The law concerning DWI and DWI refusal of a breath test is constantly changing in New Jersey. However, in general, the trend is to both enhance punishment and make it more difficult to challenge charges. Last year, the New Jersey Supreme Court ruled that a breath-test refusal cannot serve as a prior conviction in a DWI case. Last week, the New Jersey Appellate Division ruled that the converse is not true.

The Appellate Division ruled that a prior DWI conviction can be a basis for increasing the punishment for a person later charged with refusal to take a breath-test. The charge of refusing to take a breath-test ocurrs when someone refuses to take a breathalyzer test in police headquarters. Under New Jersey law, you do not have the right to refuse the test. The rationale is simple: if people could refuse the test, many would and this would undercut the whole purpose of having the test.

The Appellate Division affirmed the conviction of a former Municipal Court Judge who was convicted of DWI and refusing to take the breathalyzer test. He had a prior DWI conviction. He was sentenced as a second offender for both the DWI and refusal. This enhanced his license suspension to two years for each offense to run consecutively, as required for repeat refusal convictions. His license was suspended a total of four years.

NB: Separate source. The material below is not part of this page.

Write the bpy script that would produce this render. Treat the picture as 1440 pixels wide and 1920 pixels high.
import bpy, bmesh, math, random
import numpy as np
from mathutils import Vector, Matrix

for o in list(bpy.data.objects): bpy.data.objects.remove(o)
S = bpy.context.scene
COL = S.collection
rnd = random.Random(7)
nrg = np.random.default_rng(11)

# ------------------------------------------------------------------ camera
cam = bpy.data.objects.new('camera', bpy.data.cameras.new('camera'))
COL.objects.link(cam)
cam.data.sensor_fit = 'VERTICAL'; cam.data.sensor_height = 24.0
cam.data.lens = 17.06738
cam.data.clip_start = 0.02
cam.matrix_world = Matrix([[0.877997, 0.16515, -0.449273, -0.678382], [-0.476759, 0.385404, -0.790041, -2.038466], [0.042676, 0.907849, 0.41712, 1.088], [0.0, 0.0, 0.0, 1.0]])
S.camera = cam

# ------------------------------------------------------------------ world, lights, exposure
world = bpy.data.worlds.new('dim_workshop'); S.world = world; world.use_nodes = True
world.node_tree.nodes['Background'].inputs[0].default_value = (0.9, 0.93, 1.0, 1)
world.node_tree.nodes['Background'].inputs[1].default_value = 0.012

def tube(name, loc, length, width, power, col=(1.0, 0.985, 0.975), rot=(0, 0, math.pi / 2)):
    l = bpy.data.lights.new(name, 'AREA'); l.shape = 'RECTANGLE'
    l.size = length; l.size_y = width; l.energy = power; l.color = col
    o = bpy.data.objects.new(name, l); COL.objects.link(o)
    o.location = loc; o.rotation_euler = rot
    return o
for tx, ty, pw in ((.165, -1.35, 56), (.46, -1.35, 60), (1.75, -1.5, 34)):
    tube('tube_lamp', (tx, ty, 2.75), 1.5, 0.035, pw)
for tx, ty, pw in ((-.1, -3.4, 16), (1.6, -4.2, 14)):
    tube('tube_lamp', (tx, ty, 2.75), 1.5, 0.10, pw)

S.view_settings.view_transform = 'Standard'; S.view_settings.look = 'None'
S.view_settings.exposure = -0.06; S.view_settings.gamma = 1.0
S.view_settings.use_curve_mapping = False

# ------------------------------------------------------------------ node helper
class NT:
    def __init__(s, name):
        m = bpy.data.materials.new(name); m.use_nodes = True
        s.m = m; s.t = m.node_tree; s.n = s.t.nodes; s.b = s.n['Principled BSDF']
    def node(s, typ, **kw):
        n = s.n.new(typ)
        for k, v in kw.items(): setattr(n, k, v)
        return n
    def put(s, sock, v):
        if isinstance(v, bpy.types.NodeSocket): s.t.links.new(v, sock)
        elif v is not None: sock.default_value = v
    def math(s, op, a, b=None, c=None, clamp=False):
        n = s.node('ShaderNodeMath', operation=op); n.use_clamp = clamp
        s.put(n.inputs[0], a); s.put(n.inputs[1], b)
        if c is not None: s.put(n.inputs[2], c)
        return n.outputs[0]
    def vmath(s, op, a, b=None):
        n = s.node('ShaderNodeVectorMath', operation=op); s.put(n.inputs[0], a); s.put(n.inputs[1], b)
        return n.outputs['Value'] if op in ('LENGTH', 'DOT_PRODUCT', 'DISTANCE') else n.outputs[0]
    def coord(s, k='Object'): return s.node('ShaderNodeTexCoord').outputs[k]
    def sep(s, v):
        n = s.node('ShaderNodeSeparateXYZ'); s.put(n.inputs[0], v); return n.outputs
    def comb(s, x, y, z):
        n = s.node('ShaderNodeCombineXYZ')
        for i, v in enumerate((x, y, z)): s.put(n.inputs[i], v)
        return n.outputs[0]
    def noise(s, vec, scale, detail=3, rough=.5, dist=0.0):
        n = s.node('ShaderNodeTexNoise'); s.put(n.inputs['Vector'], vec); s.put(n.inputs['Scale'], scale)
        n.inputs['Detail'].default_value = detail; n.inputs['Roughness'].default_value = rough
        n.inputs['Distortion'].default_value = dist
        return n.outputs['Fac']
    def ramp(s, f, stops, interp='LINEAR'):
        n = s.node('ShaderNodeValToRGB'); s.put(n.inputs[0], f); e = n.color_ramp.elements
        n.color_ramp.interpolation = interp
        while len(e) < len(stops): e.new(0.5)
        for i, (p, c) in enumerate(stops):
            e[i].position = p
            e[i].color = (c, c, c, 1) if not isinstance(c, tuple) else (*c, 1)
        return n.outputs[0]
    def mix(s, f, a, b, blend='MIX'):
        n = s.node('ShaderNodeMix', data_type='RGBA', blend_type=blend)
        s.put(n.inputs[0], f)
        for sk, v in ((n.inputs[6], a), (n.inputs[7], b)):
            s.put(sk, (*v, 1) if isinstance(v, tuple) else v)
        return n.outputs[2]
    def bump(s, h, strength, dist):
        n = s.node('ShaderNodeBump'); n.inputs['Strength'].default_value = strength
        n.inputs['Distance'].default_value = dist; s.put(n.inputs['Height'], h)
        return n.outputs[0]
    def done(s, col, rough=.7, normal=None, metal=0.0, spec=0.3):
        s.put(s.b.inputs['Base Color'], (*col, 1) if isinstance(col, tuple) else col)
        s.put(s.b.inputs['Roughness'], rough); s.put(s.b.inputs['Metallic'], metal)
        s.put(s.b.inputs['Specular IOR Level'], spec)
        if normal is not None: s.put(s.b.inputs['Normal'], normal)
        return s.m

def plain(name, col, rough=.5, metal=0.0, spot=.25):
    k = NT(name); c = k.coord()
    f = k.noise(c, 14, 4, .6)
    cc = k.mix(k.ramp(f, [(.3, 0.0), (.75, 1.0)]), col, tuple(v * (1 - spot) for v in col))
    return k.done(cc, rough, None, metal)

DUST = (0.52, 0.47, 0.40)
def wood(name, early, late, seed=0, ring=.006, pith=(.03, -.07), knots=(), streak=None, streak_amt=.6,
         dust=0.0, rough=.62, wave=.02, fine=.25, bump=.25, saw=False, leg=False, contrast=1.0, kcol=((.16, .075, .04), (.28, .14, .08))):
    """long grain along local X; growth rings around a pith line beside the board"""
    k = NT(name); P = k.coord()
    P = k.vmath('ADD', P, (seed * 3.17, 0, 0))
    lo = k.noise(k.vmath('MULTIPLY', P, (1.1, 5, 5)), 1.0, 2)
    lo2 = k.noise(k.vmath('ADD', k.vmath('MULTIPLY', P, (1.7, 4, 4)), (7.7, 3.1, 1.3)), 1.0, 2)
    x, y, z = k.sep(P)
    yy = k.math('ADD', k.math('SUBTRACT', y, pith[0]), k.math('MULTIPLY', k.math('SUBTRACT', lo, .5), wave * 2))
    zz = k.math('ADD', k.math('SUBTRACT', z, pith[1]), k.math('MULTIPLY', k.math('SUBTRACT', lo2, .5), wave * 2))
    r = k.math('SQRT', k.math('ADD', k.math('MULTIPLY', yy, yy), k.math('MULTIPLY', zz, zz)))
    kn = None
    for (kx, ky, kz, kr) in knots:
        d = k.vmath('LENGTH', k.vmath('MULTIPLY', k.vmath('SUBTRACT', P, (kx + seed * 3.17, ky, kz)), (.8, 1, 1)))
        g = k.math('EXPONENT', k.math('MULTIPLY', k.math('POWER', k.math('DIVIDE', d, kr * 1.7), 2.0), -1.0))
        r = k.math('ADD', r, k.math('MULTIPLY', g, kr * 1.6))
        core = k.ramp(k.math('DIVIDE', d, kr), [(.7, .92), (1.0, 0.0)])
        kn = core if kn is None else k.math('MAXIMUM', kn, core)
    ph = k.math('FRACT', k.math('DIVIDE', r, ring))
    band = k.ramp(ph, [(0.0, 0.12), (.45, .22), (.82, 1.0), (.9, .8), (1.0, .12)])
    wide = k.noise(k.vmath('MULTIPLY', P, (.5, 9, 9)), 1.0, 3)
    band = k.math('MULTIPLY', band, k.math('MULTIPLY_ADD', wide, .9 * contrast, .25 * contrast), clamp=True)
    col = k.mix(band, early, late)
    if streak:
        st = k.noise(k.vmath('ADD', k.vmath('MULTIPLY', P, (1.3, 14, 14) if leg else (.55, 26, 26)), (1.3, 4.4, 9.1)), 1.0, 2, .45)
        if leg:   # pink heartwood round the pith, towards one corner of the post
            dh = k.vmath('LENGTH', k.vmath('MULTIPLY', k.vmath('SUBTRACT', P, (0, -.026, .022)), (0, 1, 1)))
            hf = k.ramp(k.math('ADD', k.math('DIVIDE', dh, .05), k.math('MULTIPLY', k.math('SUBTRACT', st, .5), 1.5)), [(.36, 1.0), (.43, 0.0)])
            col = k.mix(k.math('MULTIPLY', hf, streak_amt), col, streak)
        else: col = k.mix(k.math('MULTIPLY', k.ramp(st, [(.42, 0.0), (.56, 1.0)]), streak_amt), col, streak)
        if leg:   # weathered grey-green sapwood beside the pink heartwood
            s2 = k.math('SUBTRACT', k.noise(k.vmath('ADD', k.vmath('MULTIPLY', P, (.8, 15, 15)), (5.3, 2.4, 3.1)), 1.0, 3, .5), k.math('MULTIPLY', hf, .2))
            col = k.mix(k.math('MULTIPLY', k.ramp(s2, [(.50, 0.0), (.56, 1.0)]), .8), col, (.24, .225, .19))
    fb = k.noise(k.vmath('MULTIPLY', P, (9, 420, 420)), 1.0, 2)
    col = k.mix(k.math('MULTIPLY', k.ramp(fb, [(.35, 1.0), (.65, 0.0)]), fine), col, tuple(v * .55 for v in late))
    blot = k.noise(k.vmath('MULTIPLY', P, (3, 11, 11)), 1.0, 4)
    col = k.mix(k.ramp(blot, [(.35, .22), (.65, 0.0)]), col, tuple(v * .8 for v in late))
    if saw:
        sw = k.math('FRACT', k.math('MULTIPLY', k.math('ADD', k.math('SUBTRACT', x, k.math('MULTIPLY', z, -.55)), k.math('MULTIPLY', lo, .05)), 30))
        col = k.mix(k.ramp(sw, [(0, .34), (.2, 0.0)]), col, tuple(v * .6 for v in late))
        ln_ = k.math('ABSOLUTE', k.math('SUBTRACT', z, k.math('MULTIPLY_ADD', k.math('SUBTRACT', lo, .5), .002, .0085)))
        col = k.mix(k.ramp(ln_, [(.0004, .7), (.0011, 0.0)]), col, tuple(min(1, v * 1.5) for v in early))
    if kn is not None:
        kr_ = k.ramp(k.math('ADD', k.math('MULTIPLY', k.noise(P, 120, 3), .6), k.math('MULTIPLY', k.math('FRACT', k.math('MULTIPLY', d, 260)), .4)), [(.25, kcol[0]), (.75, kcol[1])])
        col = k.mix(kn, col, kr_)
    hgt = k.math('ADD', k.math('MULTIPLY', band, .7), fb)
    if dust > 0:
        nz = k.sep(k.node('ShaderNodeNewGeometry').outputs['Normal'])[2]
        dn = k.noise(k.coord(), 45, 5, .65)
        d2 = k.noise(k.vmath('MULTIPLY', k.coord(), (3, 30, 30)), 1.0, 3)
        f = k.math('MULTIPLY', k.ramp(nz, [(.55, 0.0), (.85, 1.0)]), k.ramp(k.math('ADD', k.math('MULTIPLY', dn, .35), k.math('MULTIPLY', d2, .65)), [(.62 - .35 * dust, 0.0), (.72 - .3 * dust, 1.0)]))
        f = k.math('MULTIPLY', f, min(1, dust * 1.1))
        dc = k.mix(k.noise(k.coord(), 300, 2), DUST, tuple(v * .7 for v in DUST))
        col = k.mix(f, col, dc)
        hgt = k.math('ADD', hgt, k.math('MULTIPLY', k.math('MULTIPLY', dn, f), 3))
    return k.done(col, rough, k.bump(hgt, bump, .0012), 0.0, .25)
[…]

The bottom line is that this former Judge got an extra two years of his license suspension for refusing to take the breathalyzer test. Obviously, given the very high penalties associated with DWI in New Jersey, great caution should be taken not to drink and drive. It also seems in some towns that the police are everywhere and you are probably going to be caught eventually. How do you make a living if you cannot drive a car for four, or more, years?